Monologue écrit et interprété par Gabriel F. avec Gaspard Liberelle sous la direction artistique de Marco Michelangelo. A une époque où les pavés sont de nouveau descellés, c'est à la plage que le Brésilien Gabriel F. reçoit ses spectateurs. Si l'on n'aime pas faire la guerre, et que l'on préfère boire frais à Saint-Tropez, "Naufragé(s)" est l'idéal apaisé du bobo des villes qui a triomphé du baba des champs.
Pas question alors de raisonner, même si on est le seul à ne pas rire et à applaudir ce qui pourrait passer pour un court spectacle vide et creux, et qui apparaît pour ses ravis épris comme une subtile apologie de la paresse heureuse.

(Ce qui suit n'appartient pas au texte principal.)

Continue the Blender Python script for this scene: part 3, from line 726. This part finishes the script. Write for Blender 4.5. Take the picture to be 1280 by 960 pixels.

Tout ce qui semblerait une proposition apolitique, voire franchement réactionnaire, en incitant à se retirer sur son petit Aventin, deviendra dès lors le comble de la résistance. Tout ce qu'on soupçonnerait de cynisme, comme l'utilisation d'un quasi esclave sous la forme d'un comparse patenté (Gaspard Liberelle), serait en fait un remède hédoniste à l'ennui et un hymne à l'amitié débarrassée de tout mépris social.
Bref, Gabriel F. serait un artiste sympathique et il ne faudrait pas penser à mal devant quelqu'un qui, à la suite d'Alphonse Allais, suggère que s'il ne parlait pas de lui-même, qui d'autre en parlerait ?
Bulle de savon dans le sable, "Naufragé(s)" de Gabriel F. cache peut-être une critique sociale de l'époque où les pavés sont de nouveau descellés et où le Brésil obscurcit son horizon.
On peut pourtant ne pas voir cette critique et se demander pourquoi tout le monde s'amuse de ces faux-clowns lunaires devant lesquels le plus grognon finit par lâcher prise parce que le jeu n'en vaut jamais la chandelle et que cette heure décontractée ne demande qu'un peu d'indulgence.